Auch der ukrainische Regierungschef Mykola Asarow verweist auf die Vorteile einer engeren Zusammenarbeit mit Moskau. Hauptargument ist die mangelnde Wettbewerbsfähigkeit vieler ukrainischer Waren auf dem europäischen Markt. "Was liefern wir in die Länder der Zollunion? Das ist das, was wir auf anderen Märkten nicht verkaufen können. Das sind Produkte des Maschinenbaus, unsere Röhren und so weiter", sagte Asarow in einem Interview für mehrere ukrainische Fernsehkanäle.
Vorteile der EU-Annäherung
Präsident Janukowitsch hat bislang nicht eindeutig Stellung bezogen. Der Kiewer Ökonom Ihor Burakovsky hofft deshalb, dass er die "für die Ukraine einzig vorteilhafte Entscheidung" trifft: eine Freihandelszone mit der EU zu schaffen. "Ein Beitritt zur Zollunion im Tausch gegen billigeres Gas wäre eine kurzsichtige Entscheidung. Damit würde die Staatsmacht ihre Unfähigkeit demonstrieren, Wirtschaftsreformen durchzuführen, neue Märkte zu erschließen und die geltenden Regelungen im Land zu ändern, damit es für ukrainische und ausländische Geschäftsleute interessanter wird", so Burakovsky.

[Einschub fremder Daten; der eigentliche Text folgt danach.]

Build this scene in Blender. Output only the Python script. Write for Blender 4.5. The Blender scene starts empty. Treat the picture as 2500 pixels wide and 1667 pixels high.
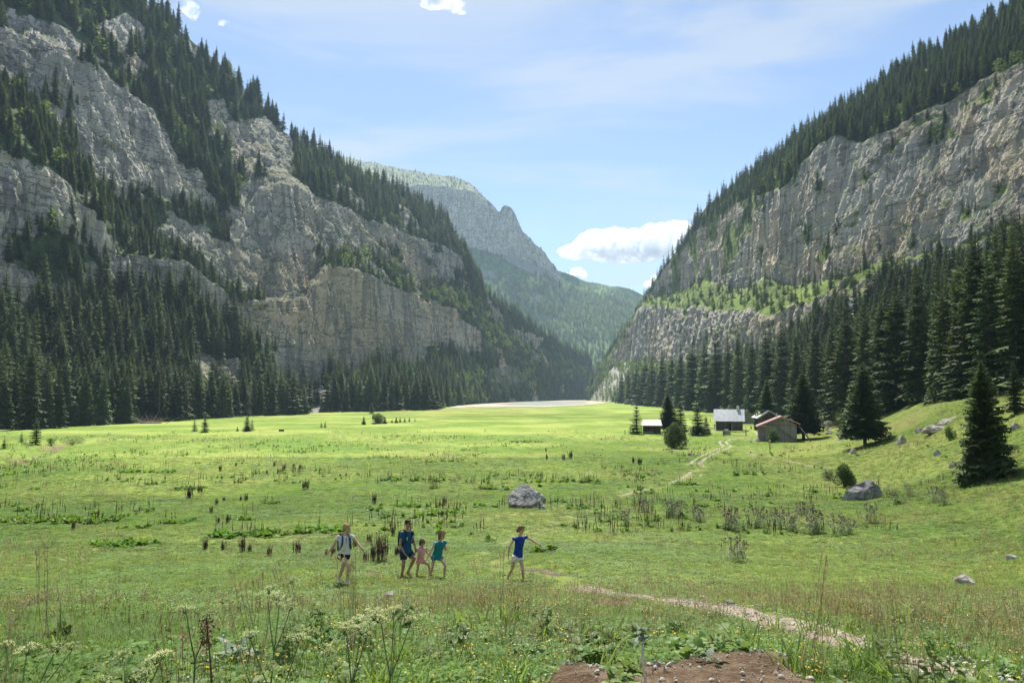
import bpy, math, random
import numpy as np
from mathutils import Vector, Matrix, Euler
random.seed(11)
RNG = np.random.default_rng(7)
R = math.radians
scene = bpy.context.scene
COL = scene.collection
# ------------------------------------------------------------------ camera model
CAMZ = 10.8
FPX = 1667.0
PITCH = math.atan((962 - 833.5) / FPX)
cp, sp = math.cos(PITCH), math.sin(PITCH)

def ray(px, py):
    x = (np.asarray(px, float) - 1250) / FPX
    v = (833.5 - np.asarray(py, float)) / FPX
    return x, cp - v * sp, sp + v * cp

def at(px, py, Y):
    """photo direction + real distance north of the camera -> world point"""
    x, y, z = ray(px, py)
    k = np.asarray(Y, float) / y
    return np.stack(np.broadcast_arrays(x * k, np.asarray(Y, float), CAMZ + z * k), -1)

# ------------------------------------------------------------------ noise
def _h(i, j, k):
    n = (i * 374761393 + j * 668265263 + k * 2147483647 + 1013904223).astype(np.int64) & 0xffffffff
    n = ((n ^ (n >> 13)) * 1274126177) & 0xffffffff
    n = ((n ^ (n >> 16)) * 2246822519) & 0xffffffff
    return ((n ^ (n >> 15)) & 0xffff) / 65535.0

def vnoise(p):
    p = np.asarray(p, float)
    f = np.floor(p)
    w = p - f
    w = w * w * w * (w * (w * 6 - 15) + 10)
    i, j, k = (f[..., a].astype(np.int64) for a in range(3))
    r = 0
    for a in (0, 1):
        wa = w[..., 0] if a else 1 - w[..., 0]
        for b in (0, 1):
            wb = w[..., 1] if b else 1 - w[..., 1]
            for c in (0, 1):
                wc = w[..., 2] if c else 1 - w[..., 2]
                r = r + wa * wb * wc * _h(i + a, j + b, k + c)
    return r

def fbm(p, o=5, gain=.5):
    p = np.asarray(p, float)
    s, a, t = 0, 1, 0
    for q in range(o):
        s = s + a * vnoise(p + q * 17.3)
        t += a
        a *= gain
        p = p * 2.03
    return s / t

def ridged(p, o=5, gain=.5):
    p = np.asarray(p, float)
    s, a, t = 0, 1, 0
    for q in range(o):
        s = s + a * (1 - np.abs(2 * vnoise(p + q * 31.7) - 1))
        t += a
        a *= gain
        p = p * 2.03
    return s / t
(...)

Dem Experten zufolge würde die im Assoziierungsabkommen vorgesehene Anpassung des ukrainischen Wirtschaftssystems an EU-Vorschriften das Investitionsklima im Land wesentlich verbessern. Eine Vertiefung der Zusammenarbeit mit den Ländern der Zollunion sei trotzdem möglich, auch ohne Beitritt, glaubt Burakovsky.
Ein weiteres Jahr Stillstand?
Doch viele Beobachter gehen davon aus, dass sich im Jahr 2013 in dem Dreieck "Ukraine-Russland-EU" keine wichtigen Veränderungen ergeben werden. "Ich kann mir nicht vorstellen, dass die Ukraine der Zollunion beitritt", sagte Sascha Tamm von der Friedrich-Naumann-Stiftung der DW. "Die Interessen der ukrainischen Oligarchen sprechen mehrheitlich dagegen." Reichen Geschäftsleuten in der Ukraine würde die Zollunion kaum Vorteile bringen, außer dem niedrigeren Gaspreis. Auch der deutsche Experte erwartet, dass die ukrainische Staatsmacht weiterhin zwischen Russland und der EU taktieren und balancieren wird. Tamm war bis vor kurzem Leiter des Moskauer Büros der FDP-nahen Stiftung.

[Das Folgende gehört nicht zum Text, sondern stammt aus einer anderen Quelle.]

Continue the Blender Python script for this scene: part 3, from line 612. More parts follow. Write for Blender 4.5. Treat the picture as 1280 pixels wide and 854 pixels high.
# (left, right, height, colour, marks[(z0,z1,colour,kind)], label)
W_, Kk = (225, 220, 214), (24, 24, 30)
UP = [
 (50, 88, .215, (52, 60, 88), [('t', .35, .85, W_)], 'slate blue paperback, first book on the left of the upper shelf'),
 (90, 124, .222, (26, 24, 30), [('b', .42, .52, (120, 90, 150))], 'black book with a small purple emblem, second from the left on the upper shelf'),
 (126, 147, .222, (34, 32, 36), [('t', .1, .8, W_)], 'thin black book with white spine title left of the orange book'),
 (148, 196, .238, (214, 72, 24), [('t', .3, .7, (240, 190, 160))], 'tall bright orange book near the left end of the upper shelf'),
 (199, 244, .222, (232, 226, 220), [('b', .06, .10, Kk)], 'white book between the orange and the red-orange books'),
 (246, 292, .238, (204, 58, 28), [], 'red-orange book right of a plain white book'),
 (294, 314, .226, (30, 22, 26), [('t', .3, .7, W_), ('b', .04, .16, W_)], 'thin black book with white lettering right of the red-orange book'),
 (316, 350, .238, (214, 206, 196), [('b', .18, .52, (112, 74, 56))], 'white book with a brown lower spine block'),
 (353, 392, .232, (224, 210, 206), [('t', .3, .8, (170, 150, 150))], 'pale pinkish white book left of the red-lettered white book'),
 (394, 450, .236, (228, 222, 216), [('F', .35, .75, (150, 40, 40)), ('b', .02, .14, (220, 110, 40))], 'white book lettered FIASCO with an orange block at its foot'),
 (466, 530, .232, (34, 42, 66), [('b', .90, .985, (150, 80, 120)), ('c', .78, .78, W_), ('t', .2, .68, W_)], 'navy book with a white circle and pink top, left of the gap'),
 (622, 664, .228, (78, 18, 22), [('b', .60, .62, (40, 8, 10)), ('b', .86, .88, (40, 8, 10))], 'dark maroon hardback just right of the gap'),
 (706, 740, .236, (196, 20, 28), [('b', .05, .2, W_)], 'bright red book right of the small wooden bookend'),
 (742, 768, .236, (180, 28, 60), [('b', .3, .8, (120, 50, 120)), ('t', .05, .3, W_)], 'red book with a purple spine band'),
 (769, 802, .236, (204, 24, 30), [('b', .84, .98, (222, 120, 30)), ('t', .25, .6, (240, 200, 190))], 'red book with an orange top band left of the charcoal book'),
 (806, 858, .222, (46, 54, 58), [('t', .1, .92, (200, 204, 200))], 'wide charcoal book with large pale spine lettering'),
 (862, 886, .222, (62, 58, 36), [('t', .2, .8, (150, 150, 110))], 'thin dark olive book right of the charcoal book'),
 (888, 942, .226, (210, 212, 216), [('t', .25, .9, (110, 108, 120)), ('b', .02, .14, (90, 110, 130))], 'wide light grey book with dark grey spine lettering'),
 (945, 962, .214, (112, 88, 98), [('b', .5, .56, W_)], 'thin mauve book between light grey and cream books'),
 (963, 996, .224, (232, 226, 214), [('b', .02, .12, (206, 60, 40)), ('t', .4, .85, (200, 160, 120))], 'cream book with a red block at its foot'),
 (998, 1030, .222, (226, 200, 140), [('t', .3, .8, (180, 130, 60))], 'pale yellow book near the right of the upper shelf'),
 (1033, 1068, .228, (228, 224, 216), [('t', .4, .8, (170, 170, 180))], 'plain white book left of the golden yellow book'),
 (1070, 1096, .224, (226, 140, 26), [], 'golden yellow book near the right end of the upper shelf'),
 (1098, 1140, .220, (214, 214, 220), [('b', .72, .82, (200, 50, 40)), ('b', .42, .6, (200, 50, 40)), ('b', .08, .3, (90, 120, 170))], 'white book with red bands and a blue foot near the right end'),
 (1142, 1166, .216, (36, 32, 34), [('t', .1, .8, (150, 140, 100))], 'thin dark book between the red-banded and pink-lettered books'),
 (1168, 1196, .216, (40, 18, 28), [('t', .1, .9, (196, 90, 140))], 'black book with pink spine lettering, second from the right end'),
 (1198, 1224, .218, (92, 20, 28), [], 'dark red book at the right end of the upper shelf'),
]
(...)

Auch der schwedische Wirtschaftsexperte Anders Aslund, Mitglied im Vorstand der privaten Kiewer Wirtschaftshochschule Kyiv School of Economics, verweist auf die Interessen der ukrainischen Geschäftswelt. Die Oligarchen hofften auf neue Absatzmärkte in Europa. Putins Erklärungen, wonach er sich den Beitritt der Ukraine zur Zollunion wünscht, zielten in erster Linie auf die russischen Wähler ab. Diese würden Reintegrationsprojekte im postsowjetischen Raum unterstützten, so Aslund. Profitabel sei die Zollunion für Moskau aber nicht.
Droht Janukowitsch Machtverlust?
"Die Ukraine wird auch im Jahr 2013 nicht aus der Sackgasse herauskommen, in die Viktor Janukowitsch das Land manövriert hat", glaubt Aslund. Janukowitsch werde auch nicht Ex-Regierungschefin Timoschenko freilassen, um die Beziehungen zur EU zu verbessern.

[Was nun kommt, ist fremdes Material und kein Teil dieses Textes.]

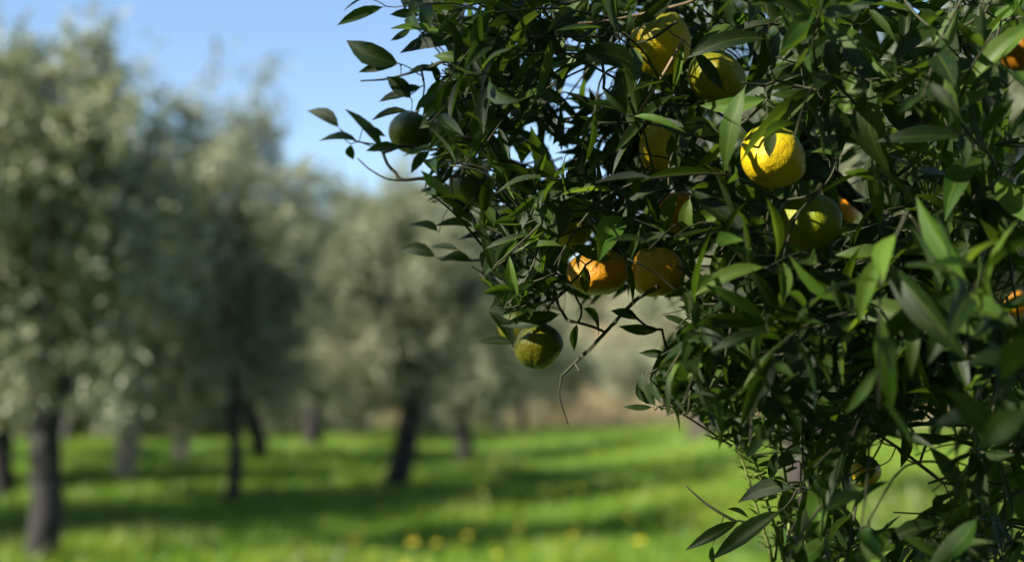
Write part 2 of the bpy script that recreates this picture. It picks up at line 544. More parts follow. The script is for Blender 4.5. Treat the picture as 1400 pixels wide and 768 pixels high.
# ------------------------------------------------------------------ olive trees
def olive_crown(name, seed, H, base, rx, n_leaf, tall=(), leafL=0.075):
    """leaf-sized faces gathered in drooping sprays round twigs; gaps between the sprays. tall = [(dx, dy, top)] shoots above the crown"""
    g = np.random.default_rng(seed)
    cz, rz = (H + base) / 2, (H - base) / 2
    # clumps
    cents, rad = [], []
    while len(cents) < 120:
        p = g.uniform(-1, 1, 3)
        q = np.linalg.norm(p)
        if q > 1 or q < 0.25:
            continue
        bump = 0.72 + 0.42 * (0.5 + 0.5 * math.sin(5 * math.atan2(p[1], p[0]) + seed) * math.sin(4.3 * p[2] + seed))
        s = p * bump
        wide = 1.0 if s[2] > -0.2 else 0.9
        cents.append((s[0] * rx * wide, s[1] * rx * wide, cz + s[2] * rz))
        rad.append(g.uniform(0.13, 0.30) * (rx / 1.3) ** 0.5)
    for dx, dy, top in tall:
        for k in range(9):
            f = k / 8
            cents.append((dx * (0.55 + 0.45 * f) + g.normal(0, .07), dy * (0.55 + 0.45 * f) + g.normal(0, .07), cz + rz * 0.4 + (top - cz - rz * 0.4) * f))
            rad.append(0.26 - 0.15 * f)
    cents, rad = np.array(cents), np.array(rad)
    wgt = rad ** 2
    n_spr = n_leaf // 8
    ci = g.choice(len(cents), n_spr, p=wgt / wgt.sum())
    o = g.normal(0, 1, (n_spr, 3))
    o *= (rad[ci] * g.random(n_spr) ** 0.45 / np.linalg.norm(o, axis=1))[:, None]
    sp = cents[ci] + o
    # spray direction: out of the clump, outward, a bit up or hanging
    d = o / (np.linalg.norm(o, axis=1)[:, None] + 1e-6) + 0.6 * np.stack([sp[:, 0], sp[:, 1], np.zeros(n_spr)], 1) / rx + g.normal(0, .5, (n_spr, 3))
    d[:, 2] += np.where(g.random(n_spr) < 0.45, -0.7, 0.6)
    d /= np.linalg.norm(d, axis=1)[:, None]
    L = g.uniform(0.16, 0.34, n_spr)
    t = np.tile(np.linspace(0.05, 1, 14), n_spr)
    ri = np.repeat(np.arange(n_spr), 14)
    pos = sp[ri] + d[ri] * (t * L[ri])[:, None]
    pos[:, 2] -= 0.05 * t * t
    ld = 0.7 * d[ri] + g.normal(0, .62, (len(ri), 3))
    ld /= np.linalg.norm(ld, axis=1)[:, None]
    nr = g.normal(0, .55, (len(ri), 3)) + np.array([0, 0, 1.0])
    sd = np.cross(ld, nr)
    sd /= np.linalg.norm(sd, axis=1)[:, None] + 1e-9
    l = leafL * g.uniform(0.7, 1.25, len(ri))
    wv = l * g.uniform(0.15, 0.23, len(ri))
    tip = pos + ld * l[:, None]
    mid = pos + ld * (l * 0.5)[:, None]
    V = np.stack([pos, mid - sd * wv[:, None], tip, mid + sd * wv[:, None]], 1).reshape(-1, 3)
    i = np.arange(len(ri)) * 4
    F = np.stack([i, i + 1, i + 2, i + 3], 1)
    tone = g.random(len(cents))
    rnd = np.clip((tone[ci] * 0.55 + g.random(n_spr) * 0.3)[ri] + g.random(len(ri)) * 0.2, 0, 1)
    return mesh_np(name, V, F, M_OLIVE, attr={'rnd': np.repeat(rnd, 4)}, smooth=False), cents

def olive_kit(seed, H, base, rx, trunk_r, fork, n_leaf, tall=(), lean=(0.1, 0.0), bark=None, leafL=0.075):
    """meshes of one olive: trunk, limbs, crown"""
    rs = rng.getstate()
    rng.seed(seed)
    bark = bark or M_SHADEBARK
    crown, cents = olive_crown('crown', seed, H, base, rx, n_leaf, tall, leafL)
    fk = Vector((lean[0], lean[1], fork))
    pts = [Vector((0, 0, -0.15)), Vector((0.02, 0, 0.12)), Vector((lean[0] * .35 + .04, lean[1] * .3, fork * .4)), Vector((lean[0] * .75 - .03, lean[1] * .8, fork * .75)), fk]
    path = smooth_path(pts, 5)
    m = len(path) - 1
    rad = [trunk_r * (1.0 - 0.28 * (i / m) + 0.55 * max(0, 1 - i / (m * 0.22)) ** 2) for i in range(m + 1)]
    j = Join()
    j.add(*tube_np(path, rad, 12, 0.10))
    trunk = j.mesh('trunk', bark)
    limbs = []
    nl = 4
    for k in range(nl):
        th = 2 * math.pi * (k + rng.uniform(-.25, .25)) / nl + seed
        out = rx * rng.uniform(0.5, 0.75)
        top = base + (H - base) * rng.uniform(0.55, 0.85)
        e = Vector((fk.x + math.cos(th) * out, fk.y + math.sin(th) * out, top))
        mid = fk.lerp(e, 0.45) + Vector((math.cos(th) * .15, math.sin(th) * .15, -0.12 * (H - base) * 0.3)) + rvec() * 0.08
        jj = Join()
        lp = smooth_path([fk + Vector((0, 0, -trunk_r)), mid, e], 6)
        mm = len(lp) - 1
        jj.add(*tube_np(lp, [trunk_r * 0.55 * (1 - 0.85 * i / mm) for i in range(mm + 1)], 8, 0.08))
        for s in range(5):                               # side boughs reach clumps
            q = lp[rng.randrange(mm // 3, mm)]
            c = min((Vector(cc) for cc in cents[rng.sample(range(len(cents)), 14)]), key=lambda v: (v - q).length)
            bp_ = smooth_path([q, q.lerp(c, .5) + rvec() * .1, c], 3)
            jj.add(*tube_np(bp_, [trunk_r * 0.14 * (1 - 0.75 * i / (len(bp_) - 1)) for i in range(len(bp_))], 5))
        limbs.append(jj.mesh('limb', bark))
    rng.setstate(rs)
    return trunk, limbs, crown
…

Der Experte rechnet mit einer Wirtschaftskrise in der Ukraine. "Das Bruttoinlandsprodukt wird sinken und es wird auch zu einer Abwertung der Landeswährung kommen." Am Ende werde Janukowitsch seine Macht verlieren, ist der schwedische Ökonom überzeugt. Aslund glaubt, dass unter Janukowitsch marktwirtschaftliche Reformen unmöglich sind. "Das ist eine sehr inkompetente und korrumpierte Regierung."